EXERCISE GOAL: Please retype the data in full and exactly; the pictures are not part of the copy.

-- BEGIN DATA TO USE --

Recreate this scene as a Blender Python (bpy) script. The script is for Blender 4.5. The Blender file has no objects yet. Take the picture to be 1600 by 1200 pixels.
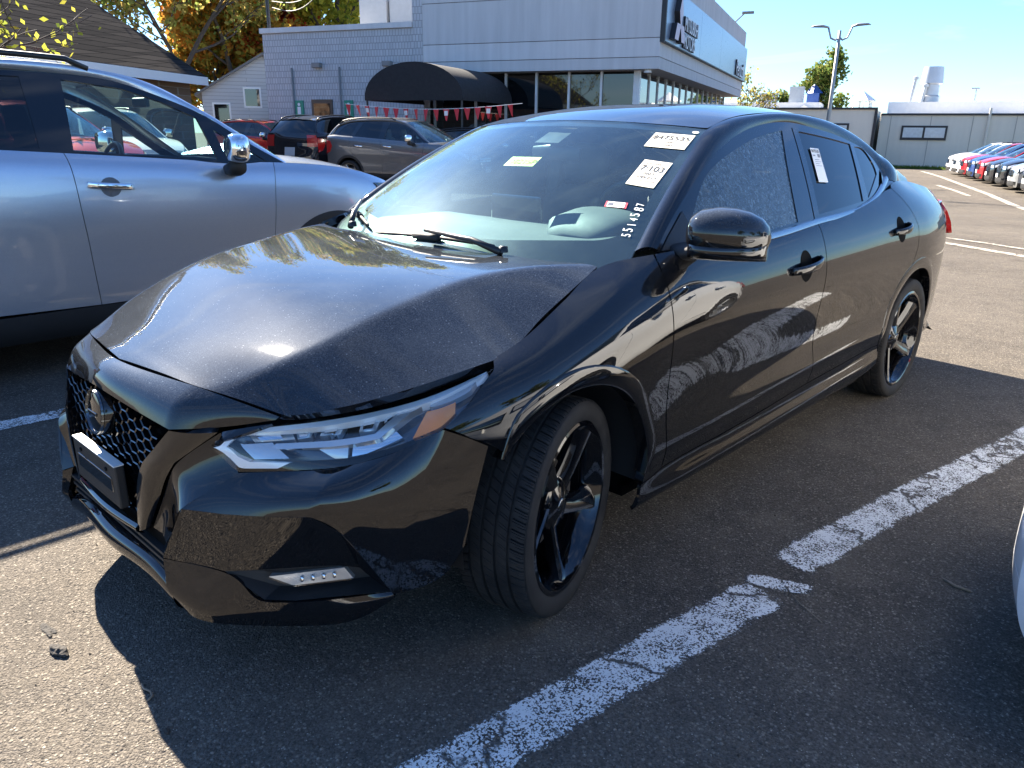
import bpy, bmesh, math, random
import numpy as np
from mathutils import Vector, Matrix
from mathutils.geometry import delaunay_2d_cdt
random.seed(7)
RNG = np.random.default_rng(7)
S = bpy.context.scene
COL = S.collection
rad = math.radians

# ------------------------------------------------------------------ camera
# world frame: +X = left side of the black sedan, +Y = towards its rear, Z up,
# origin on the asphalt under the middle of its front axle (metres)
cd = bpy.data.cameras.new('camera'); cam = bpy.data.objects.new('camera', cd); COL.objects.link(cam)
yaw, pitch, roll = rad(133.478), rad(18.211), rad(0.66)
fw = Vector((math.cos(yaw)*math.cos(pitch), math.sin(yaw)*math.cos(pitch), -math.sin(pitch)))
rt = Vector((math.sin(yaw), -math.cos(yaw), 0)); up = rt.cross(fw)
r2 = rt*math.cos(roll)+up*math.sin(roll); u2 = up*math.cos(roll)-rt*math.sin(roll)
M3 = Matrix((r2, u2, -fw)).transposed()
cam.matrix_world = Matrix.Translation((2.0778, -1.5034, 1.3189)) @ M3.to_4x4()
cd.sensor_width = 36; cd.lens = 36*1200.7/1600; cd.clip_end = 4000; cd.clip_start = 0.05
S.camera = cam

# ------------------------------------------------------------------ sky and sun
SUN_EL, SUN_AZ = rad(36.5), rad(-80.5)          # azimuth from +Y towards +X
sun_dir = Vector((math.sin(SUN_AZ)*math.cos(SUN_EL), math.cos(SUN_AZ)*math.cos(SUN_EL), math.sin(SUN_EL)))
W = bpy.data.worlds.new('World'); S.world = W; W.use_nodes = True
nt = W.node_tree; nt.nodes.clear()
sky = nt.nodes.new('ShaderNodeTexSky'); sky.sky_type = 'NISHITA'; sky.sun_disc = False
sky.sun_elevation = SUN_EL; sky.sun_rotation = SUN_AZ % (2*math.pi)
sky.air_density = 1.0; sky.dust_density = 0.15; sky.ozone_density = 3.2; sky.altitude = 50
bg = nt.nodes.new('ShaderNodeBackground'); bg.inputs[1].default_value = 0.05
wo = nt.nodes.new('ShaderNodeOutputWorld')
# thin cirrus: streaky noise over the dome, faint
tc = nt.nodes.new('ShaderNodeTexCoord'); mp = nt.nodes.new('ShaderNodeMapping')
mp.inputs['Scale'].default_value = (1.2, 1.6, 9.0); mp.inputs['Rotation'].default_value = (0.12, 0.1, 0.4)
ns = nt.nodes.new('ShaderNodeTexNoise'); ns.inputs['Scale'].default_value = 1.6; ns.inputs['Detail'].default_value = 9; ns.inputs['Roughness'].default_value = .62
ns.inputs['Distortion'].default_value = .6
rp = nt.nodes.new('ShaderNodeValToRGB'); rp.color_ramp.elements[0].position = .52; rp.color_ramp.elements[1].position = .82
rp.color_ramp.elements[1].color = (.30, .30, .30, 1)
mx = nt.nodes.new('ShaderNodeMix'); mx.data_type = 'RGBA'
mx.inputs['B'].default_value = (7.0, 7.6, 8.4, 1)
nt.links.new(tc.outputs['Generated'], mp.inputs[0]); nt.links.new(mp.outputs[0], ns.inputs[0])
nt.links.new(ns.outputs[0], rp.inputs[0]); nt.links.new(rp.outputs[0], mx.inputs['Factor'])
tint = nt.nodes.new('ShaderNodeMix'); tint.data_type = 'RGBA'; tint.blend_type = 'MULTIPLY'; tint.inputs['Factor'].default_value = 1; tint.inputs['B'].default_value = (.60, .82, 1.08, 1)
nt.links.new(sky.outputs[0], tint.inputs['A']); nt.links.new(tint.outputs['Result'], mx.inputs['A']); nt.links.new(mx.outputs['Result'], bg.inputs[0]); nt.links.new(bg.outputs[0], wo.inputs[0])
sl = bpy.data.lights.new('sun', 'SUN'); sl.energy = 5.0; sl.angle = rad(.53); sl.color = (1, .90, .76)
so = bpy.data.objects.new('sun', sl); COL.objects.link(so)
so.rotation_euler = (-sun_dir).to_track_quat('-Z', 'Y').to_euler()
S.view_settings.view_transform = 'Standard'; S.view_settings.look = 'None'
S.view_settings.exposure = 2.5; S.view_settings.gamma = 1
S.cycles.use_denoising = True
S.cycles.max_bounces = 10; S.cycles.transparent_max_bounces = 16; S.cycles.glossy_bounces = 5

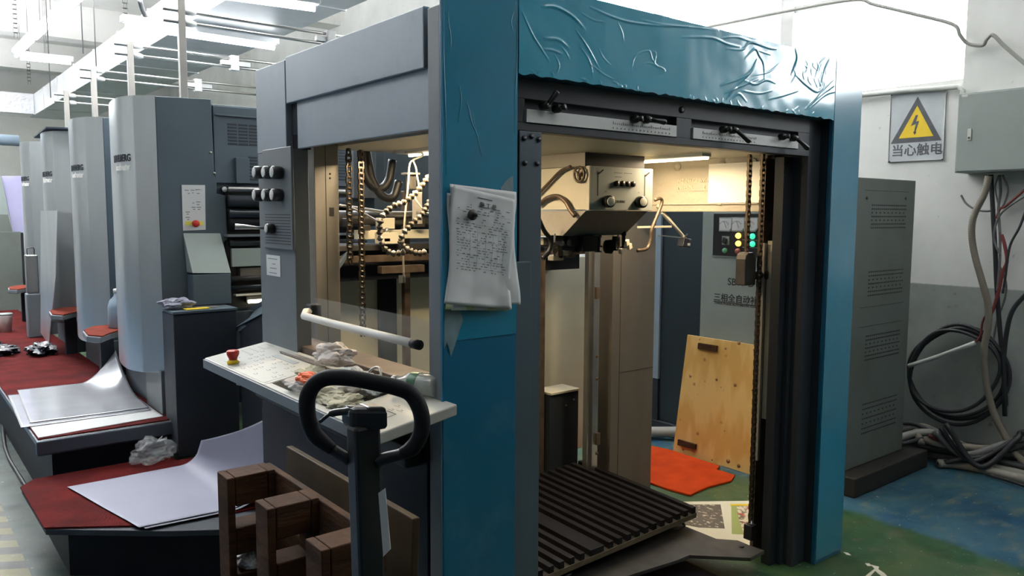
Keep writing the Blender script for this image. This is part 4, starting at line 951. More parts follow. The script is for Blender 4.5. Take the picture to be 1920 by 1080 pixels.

-- END DATA TO USE --

REPLY:
Recreate this scene as a Blender Python (bpy) script. The script is for Blender 4.5. The Blender file has no objects yet. Take the picture to be 1600 by 1200 pixels.
import bpy, bmesh, math, random
import numpy as np
from mathutils import Vector, Matrix
from mathutils.geometry import delaunay_2d_cdt
random.seed(7)
RNG = np.random.default_rng(7)
S = bpy.context.scene
COL = S.collection
rad = math.radians

# ------------------------------------------------------------------ camera
# world frame: +X = left side of the black sedan, +Y = towards its rear, Z up,
# origin on the asphalt under the middle of its front axle (metres)
cd = bpy.data.cameras.new('camera'); cam = bpy.data.objects.new('camera', cd); COL.objects.link(cam)
yaw, pitch, roll = rad(133.478), rad(18.211), rad(0.66)
fw = Vector((math.cos(yaw)*math.cos(pitch), math.sin(yaw)*math.cos(pitch), -math.sin(pitch)))
rt = Vector((math.sin(yaw), -math.cos(yaw), 0)); up = rt.cross(fw)
r2 = rt*math.cos(roll)+up*math.sin(roll); u2 = up*math.cos(roll)-rt*math.sin(roll)
M3 = Matrix((r2, u2, -fw)).transposed()
cam.matrix_world = Matrix.Translation((2.0778, -1.5034, 1.3189)) @ M3.to_4x4()
cd.sensor_width = 36; cd.lens = 36*1200.7/1600; cd.clip_end = 4000; cd.clip_start = 0.05
S.camera = cam

# ------------------------------------------------------------------ sky and sun
SUN_EL, SUN_AZ = rad(36.5), rad(-80.5)          # azimuth from +Y towards +X
sun_dir = Vector((math.sin(SUN_AZ)*math.cos(SUN_EL), math.cos(SUN_AZ)*math.cos(SUN_EL), math.sin(SUN_EL)))
W = bpy.data.worlds.new('World'); S.world = W; W.use_nodes = True
nt = W.node_tree; nt.nodes.clear()
sky = nt.nodes.new('ShaderNodeTexSky'); sky.sky_type = 'NISHITA'; sky.sun_disc = False
sky.sun_elevation = SUN_EL; sky.sun_rotation = SUN_AZ % (2*math.pi)
sky.air_density = 1.0; sky.dust_density = 0.15; sky.ozone_density = 3.2; sky.altitude = 50
bg = nt.nodes.new('ShaderNodeBackground'); bg.inputs[1].default_value = 0.05
wo = nt.nodes.new('ShaderNodeOutputWorld')
# thin cirrus: streaky noise over the dome, faint
tc = nt.nodes.new('ShaderNodeTexCoord'); mp = nt.nodes.new('ShaderNodeMapping')
mp.inputs['Scale'].default_value = (1.2, 1.6, 9.0); mp.inputs['Rotation'].default_value = (0.12, 0.1, 0.4)
ns = nt.nodes.new('ShaderNodeTexNoise'); ns.inputs['Scale'].default_value = 1.6; ns.inputs['Detail'].default_value = 9; ns.inputs['Roughness'].default_value = .62
ns.inputs['Distortion'].default_value = .6
rp = nt.nodes.new('ShaderNodeValToRGB'); rp.color_ramp.elements[0].position = .52; rp.color_ramp.elements[1].position = .82
rp.color_ramp.elements[1].color = (.30, .30, .30, 1)
mx = nt.nodes.new('ShaderNodeMix'); mx.data_type = 'RGBA'
mx.inputs['B'].default_value = (7.0, 7.6, 8.4, 1)
nt.links.new(tc.outputs['Generated'], mp.inputs[0]); nt.links.new(mp.outputs[0], ns.inputs[0])
nt.links.new(ns.outputs[0], rp.inputs[0]); nt.links.new(rp.outputs[0], mx.inputs['Factor'])
tint = nt.nodes.new('ShaderNodeMix'); tint.data_type = 'RGBA'; tint.blend_type = 'MULTIPLY'; tint.inputs['Factor'].default_value = 1; tint.inputs['B'].default_value = (.60, .82, 1.08, 1)
nt.links.new(sky.outputs[0], tint.inputs['A']); nt.links.new(tint.outputs['Result'], mx.inputs['A']); nt.links.new(mx.outputs['Result'], bg.inputs[0]); nt.links.new(bg.outputs[0], wo.inputs[0])
sl = bpy.data.lights.new('sun', 'SUN'); sl.energy = 5.0; sl.angle = rad(.53); sl.color = (1, .90, .76)
so = bpy.data.objects.new('sun', sl); COL.objects.link(so)
so.rotation_euler = (-sun_dir).to_track_quat('-Z', 'Y').to_euler()
S.view_settings.view_transform = 'Standard'; S.view_settings.look = 'None'
S.view_settings.exposure = 2.5; S.view_settings.gamma = 1
S.cycles.use_denoising = True
S.cycles.max_bounces = 10; S.cycles.transparent_max_bounces = 16; S.cycles.glossy_bounces = 5

Keep writing the Blender script for this image. This is part 4, starting at line 951. More parts follow. The script is for Blender 4.5. Take the picture to be 1920 by 1080 pixels.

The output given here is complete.